*What is expected:*
Starting at the line with "Reconstruct this image" and stopping at the line with "RG = np.random.default_rng(7)", repeat each line exactly. Include both and omit the rest.

*Record excerpts:*
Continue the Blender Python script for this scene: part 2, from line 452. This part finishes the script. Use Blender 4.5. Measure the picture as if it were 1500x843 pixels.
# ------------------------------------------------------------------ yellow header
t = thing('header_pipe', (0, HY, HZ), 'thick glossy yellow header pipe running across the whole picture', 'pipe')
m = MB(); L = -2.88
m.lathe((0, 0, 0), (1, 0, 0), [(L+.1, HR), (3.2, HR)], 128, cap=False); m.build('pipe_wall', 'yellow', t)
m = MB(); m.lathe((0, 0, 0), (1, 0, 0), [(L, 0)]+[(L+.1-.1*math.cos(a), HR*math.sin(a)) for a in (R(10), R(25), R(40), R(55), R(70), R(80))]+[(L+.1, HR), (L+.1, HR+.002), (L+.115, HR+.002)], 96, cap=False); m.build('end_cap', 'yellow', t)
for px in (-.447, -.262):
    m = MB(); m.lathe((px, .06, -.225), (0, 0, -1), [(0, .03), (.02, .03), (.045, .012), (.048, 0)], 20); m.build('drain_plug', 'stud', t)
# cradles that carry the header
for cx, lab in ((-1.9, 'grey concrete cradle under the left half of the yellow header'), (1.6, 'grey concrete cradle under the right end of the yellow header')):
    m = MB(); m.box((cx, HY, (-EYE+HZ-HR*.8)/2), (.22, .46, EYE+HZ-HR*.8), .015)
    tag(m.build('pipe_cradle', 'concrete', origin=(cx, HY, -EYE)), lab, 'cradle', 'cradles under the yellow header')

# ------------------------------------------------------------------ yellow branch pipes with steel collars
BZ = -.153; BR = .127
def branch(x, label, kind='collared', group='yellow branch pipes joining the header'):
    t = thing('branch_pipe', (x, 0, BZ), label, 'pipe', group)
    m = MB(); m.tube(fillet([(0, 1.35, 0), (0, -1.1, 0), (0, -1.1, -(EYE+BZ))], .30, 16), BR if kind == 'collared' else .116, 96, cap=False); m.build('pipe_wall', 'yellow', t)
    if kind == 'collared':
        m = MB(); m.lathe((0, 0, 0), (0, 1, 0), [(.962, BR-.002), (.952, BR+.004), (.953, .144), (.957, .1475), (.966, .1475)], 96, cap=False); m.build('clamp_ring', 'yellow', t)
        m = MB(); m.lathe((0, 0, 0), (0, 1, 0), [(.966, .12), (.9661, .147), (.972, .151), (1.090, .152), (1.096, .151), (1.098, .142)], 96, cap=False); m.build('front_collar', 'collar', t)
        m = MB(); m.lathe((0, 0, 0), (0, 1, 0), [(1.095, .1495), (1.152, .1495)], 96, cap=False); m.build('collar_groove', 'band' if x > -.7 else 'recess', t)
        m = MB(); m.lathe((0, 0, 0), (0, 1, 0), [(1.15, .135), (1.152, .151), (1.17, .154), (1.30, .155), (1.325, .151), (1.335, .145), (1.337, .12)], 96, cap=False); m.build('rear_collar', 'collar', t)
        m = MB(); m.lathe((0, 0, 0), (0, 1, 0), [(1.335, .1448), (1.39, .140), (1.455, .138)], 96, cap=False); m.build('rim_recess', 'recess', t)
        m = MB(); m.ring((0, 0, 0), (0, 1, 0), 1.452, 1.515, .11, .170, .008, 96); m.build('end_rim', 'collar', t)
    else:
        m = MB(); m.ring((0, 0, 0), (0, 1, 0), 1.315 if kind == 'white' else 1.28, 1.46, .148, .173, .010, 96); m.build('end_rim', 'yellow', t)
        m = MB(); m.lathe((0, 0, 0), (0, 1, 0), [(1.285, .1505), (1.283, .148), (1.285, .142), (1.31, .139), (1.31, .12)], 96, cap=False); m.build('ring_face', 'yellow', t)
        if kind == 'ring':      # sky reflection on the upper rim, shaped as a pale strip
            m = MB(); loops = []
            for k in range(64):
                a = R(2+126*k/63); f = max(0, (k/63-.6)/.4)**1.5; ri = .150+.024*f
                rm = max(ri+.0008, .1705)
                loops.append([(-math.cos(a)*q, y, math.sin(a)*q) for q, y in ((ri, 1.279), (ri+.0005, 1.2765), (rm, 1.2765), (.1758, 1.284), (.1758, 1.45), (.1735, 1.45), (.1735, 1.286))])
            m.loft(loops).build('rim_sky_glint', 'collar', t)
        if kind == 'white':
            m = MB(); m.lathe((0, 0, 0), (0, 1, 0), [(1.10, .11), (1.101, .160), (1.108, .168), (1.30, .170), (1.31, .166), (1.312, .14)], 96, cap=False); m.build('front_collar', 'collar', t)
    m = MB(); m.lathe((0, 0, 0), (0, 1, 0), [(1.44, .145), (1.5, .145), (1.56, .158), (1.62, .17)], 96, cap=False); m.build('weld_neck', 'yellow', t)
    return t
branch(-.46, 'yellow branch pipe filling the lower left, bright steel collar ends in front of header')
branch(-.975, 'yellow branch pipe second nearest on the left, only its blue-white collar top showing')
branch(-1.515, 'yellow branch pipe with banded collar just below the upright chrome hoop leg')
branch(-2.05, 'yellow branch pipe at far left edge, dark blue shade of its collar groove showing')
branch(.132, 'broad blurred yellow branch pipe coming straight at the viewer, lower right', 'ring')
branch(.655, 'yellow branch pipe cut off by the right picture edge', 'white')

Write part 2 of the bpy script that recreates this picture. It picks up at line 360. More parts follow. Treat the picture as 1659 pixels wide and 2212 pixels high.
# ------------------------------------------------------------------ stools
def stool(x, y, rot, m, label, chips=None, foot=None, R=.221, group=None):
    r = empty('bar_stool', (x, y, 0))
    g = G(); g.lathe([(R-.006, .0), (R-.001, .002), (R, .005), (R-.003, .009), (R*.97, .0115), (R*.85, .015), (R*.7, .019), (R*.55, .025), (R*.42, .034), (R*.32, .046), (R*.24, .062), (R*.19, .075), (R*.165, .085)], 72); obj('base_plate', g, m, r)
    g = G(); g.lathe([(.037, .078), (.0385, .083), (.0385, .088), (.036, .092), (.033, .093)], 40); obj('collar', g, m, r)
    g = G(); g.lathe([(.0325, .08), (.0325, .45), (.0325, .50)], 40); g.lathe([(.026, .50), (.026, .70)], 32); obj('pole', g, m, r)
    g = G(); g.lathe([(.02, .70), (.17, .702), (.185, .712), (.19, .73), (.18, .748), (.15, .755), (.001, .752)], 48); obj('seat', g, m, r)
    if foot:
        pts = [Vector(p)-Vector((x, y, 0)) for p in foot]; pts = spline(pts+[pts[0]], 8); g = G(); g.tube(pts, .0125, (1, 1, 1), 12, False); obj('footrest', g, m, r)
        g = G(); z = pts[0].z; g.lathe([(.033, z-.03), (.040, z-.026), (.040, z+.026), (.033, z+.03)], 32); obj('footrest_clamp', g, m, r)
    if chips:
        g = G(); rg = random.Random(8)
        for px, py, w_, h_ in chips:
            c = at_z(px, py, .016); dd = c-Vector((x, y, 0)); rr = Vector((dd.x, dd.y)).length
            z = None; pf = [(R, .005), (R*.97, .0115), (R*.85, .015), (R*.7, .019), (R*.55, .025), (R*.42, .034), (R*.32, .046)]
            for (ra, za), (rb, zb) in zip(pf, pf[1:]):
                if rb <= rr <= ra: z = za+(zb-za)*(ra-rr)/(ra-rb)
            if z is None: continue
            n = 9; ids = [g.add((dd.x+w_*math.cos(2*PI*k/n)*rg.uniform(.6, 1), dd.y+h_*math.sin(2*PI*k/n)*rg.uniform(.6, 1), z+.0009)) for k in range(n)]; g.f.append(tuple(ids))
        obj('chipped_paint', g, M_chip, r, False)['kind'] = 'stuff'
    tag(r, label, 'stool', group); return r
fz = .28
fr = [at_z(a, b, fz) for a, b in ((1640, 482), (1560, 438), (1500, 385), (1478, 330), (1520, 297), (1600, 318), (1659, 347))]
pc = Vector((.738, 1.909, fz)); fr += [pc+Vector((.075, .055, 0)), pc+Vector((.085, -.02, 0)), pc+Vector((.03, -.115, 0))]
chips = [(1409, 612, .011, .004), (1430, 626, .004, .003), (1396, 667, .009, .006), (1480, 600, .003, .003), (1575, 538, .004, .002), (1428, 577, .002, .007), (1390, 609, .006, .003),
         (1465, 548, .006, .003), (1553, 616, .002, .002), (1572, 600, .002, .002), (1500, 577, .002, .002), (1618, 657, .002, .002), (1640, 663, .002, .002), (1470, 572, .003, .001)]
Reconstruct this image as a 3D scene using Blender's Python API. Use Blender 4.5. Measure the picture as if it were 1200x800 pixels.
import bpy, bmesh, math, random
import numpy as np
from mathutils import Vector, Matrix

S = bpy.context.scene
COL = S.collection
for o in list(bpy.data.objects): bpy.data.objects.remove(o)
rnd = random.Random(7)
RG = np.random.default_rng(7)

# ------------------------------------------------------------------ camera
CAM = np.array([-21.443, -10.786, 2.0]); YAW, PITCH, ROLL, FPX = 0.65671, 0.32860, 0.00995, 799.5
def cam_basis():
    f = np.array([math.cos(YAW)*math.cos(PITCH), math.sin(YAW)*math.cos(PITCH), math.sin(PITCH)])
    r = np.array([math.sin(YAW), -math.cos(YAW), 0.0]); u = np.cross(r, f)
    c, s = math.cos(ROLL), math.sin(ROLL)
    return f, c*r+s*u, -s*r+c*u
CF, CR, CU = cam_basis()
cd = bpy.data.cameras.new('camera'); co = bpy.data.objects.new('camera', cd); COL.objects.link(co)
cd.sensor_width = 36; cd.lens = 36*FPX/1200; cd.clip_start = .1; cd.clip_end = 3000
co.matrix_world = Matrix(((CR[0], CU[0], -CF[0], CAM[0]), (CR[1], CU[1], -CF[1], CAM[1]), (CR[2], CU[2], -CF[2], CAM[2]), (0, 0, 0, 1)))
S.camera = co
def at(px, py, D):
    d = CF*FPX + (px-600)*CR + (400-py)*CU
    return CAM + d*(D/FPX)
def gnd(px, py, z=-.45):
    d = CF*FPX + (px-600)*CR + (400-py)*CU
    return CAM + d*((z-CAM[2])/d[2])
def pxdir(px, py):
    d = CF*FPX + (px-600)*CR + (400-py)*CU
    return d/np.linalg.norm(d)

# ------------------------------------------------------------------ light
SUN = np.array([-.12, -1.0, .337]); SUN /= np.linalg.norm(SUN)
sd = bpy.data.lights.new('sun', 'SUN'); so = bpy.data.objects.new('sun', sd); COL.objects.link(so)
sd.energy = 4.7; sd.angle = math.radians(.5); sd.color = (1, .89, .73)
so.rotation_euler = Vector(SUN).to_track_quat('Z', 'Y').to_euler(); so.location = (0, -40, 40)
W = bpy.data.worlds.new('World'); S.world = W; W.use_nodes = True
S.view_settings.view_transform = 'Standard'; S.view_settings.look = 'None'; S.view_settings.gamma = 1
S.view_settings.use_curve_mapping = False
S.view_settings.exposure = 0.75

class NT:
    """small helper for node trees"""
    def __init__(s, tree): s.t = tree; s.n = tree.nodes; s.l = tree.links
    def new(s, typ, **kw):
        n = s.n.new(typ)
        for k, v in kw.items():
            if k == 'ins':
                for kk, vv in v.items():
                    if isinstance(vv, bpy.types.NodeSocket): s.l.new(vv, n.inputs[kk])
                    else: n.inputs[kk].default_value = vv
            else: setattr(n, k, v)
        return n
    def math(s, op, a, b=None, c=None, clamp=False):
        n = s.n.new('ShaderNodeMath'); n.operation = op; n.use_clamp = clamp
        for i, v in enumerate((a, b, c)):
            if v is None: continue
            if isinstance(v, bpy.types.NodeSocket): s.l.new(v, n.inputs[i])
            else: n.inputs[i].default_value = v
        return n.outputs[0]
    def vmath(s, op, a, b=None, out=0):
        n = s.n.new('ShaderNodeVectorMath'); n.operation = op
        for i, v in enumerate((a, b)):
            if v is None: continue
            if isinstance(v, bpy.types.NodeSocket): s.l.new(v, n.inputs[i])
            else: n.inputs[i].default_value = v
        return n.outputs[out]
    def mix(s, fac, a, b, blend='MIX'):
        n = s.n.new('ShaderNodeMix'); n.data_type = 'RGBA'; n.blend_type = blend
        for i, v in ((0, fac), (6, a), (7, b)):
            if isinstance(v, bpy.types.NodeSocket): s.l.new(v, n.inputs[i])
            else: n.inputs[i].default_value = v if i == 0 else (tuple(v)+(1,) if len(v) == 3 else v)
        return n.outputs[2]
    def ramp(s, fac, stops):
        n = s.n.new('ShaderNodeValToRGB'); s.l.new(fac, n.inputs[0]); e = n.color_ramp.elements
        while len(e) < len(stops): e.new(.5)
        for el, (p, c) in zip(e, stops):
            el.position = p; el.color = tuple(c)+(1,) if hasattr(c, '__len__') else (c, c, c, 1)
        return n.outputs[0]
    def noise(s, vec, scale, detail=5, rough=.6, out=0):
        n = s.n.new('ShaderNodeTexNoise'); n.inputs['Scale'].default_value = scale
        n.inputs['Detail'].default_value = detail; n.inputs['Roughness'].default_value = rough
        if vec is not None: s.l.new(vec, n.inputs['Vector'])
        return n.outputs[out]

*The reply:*
Reconstruct this image as a 3D scene using Blender's Python API. Use Blender 4.5. Measure the picture as if it were 1200x800 pixels.
import bpy, bmesh, math, random
import numpy as np
from mathutils import Vector, Matrix

S = bpy.context.scene
COL = S.collection
for o in list(bpy.data.objects): bpy.data.objects.remove(o)
rnd = random.Random(7)
RG = np.random.default_rng(7)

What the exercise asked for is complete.